* **INFORMATION SUPPLIED**:
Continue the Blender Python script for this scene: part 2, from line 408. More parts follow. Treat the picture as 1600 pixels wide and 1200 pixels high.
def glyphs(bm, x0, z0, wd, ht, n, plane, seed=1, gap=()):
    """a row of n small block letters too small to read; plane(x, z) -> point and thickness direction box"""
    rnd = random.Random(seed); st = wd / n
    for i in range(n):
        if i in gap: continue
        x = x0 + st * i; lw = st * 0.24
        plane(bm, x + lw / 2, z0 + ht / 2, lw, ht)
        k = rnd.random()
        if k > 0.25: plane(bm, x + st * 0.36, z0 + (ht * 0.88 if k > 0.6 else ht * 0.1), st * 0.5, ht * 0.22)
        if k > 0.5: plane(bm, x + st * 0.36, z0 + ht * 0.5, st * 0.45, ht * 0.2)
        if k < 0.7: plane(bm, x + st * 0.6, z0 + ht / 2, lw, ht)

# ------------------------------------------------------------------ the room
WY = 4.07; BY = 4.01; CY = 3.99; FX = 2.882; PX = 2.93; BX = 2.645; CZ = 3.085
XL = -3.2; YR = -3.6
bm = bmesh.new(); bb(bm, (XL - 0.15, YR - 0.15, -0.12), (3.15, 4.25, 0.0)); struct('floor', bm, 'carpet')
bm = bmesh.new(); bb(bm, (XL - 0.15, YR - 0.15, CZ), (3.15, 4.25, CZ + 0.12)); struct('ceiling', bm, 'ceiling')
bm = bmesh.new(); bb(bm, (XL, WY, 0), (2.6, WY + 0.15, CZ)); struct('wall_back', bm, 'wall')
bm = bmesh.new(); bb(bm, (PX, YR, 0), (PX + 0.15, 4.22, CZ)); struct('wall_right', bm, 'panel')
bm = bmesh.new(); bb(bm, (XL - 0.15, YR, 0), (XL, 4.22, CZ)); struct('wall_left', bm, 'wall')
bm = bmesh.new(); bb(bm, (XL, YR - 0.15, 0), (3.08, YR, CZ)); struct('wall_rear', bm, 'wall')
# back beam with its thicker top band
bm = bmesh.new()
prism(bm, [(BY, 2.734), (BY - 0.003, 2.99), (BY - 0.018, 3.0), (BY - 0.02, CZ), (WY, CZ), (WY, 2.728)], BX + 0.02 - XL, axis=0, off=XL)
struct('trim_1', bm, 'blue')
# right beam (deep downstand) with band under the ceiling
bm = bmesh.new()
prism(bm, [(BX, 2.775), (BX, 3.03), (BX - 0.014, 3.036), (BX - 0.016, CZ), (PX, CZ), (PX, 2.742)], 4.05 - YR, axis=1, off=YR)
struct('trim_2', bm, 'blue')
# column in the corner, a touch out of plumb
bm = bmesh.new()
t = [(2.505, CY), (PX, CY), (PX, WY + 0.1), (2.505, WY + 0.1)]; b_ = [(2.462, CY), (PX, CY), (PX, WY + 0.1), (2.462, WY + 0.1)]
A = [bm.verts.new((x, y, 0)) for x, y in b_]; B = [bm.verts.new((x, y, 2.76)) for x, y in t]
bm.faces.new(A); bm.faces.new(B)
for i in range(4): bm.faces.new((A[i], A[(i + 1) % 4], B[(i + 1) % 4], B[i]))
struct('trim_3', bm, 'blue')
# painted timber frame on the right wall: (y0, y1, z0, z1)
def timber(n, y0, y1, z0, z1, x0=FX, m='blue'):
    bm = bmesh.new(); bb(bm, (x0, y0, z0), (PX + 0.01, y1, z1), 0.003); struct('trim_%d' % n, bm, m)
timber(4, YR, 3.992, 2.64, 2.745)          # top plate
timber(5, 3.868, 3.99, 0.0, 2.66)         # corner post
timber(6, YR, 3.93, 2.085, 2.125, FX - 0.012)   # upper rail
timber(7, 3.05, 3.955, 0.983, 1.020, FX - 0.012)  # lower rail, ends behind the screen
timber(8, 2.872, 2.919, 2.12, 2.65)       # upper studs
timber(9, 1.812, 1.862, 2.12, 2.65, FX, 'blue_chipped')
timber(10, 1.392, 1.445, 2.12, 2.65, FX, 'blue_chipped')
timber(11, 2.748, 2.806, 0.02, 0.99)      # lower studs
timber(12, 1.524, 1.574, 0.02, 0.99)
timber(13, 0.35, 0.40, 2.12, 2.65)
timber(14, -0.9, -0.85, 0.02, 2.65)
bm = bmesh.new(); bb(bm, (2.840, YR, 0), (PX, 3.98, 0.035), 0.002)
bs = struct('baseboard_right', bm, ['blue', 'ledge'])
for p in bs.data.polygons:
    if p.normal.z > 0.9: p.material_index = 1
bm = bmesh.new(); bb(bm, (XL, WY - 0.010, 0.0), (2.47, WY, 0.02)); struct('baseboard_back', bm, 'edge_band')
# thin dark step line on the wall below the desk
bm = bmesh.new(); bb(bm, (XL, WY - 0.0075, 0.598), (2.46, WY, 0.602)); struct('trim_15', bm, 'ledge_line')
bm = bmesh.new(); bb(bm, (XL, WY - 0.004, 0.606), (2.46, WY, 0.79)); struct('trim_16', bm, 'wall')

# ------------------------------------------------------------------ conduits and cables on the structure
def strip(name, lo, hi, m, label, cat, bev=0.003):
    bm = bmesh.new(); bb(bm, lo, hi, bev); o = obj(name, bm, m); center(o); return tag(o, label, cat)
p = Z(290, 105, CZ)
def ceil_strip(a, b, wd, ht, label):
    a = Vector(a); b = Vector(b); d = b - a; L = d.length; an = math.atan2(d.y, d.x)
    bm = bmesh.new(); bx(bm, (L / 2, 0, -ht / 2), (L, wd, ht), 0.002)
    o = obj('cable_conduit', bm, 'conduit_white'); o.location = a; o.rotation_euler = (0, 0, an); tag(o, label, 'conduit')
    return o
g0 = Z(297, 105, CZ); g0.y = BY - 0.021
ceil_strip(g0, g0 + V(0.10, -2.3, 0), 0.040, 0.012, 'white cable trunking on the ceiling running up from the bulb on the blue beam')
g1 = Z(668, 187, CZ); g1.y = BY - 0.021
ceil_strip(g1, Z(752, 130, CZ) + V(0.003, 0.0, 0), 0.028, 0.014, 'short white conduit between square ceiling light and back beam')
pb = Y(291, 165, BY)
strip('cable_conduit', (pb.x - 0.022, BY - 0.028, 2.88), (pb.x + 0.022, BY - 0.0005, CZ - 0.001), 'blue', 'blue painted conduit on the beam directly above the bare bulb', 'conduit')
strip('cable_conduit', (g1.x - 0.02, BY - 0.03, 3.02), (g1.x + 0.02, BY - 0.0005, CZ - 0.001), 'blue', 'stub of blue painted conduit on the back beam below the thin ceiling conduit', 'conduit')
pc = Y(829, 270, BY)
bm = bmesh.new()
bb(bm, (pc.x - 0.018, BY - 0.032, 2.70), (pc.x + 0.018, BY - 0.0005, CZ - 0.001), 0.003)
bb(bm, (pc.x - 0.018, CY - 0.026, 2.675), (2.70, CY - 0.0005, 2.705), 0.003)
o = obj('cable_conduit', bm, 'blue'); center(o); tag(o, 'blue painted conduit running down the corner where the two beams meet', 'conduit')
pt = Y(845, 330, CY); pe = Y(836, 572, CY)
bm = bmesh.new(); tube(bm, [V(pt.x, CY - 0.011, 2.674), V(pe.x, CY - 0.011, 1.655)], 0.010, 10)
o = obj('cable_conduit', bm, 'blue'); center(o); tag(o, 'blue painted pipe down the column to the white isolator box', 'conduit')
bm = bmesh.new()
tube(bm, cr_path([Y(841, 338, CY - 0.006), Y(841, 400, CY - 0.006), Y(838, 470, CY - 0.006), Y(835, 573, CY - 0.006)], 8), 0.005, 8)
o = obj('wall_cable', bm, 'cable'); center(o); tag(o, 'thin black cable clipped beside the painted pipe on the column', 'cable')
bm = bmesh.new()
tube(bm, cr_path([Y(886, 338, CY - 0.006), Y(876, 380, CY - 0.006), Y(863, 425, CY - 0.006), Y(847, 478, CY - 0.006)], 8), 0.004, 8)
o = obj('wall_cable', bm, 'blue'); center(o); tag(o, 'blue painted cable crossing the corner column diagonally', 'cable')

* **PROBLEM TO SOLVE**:
Return the lines above precisely as they appear, beginning at the first line and ending at the line with "if k < 0.7: plane(bm, x", and nothing after it.

* **COMPLETE ANSWER**:
Continue the Blender Python script for this scene: part 2, from line 408. More parts follow. Treat the picture as 1600 pixels wide and 1200 pixels high.
def glyphs(bm, x0, z0, wd, ht, n, plane, seed=1, gap=()):
    """a row of n small block letters too small to read; plane(x, z) -> point and thickness direction box"""
    rnd = random.Random(seed); st = wd / n
    for i in range(n):
        if i in gap: continue
        x = x0 + st * i; lw = st * 0.24
        plane(bm, x + lw / 2, z0 + ht / 2, lw, ht)
        k = rnd.random()
        if k > 0.25: plane(bm, x + st * 0.36, z0 + (ht * 0.88 if k > 0.6 else ht * 0.1), st * 0.5, ht * 0.22)
        if k > 0.5: plane(bm, x + st * 0.36, z0 + ht * 0.5, st * 0.45, ht * 0.2)
        if k < 0.7: plane(bm, x + st * 0.6, z0 + ht / 2, lw, ht)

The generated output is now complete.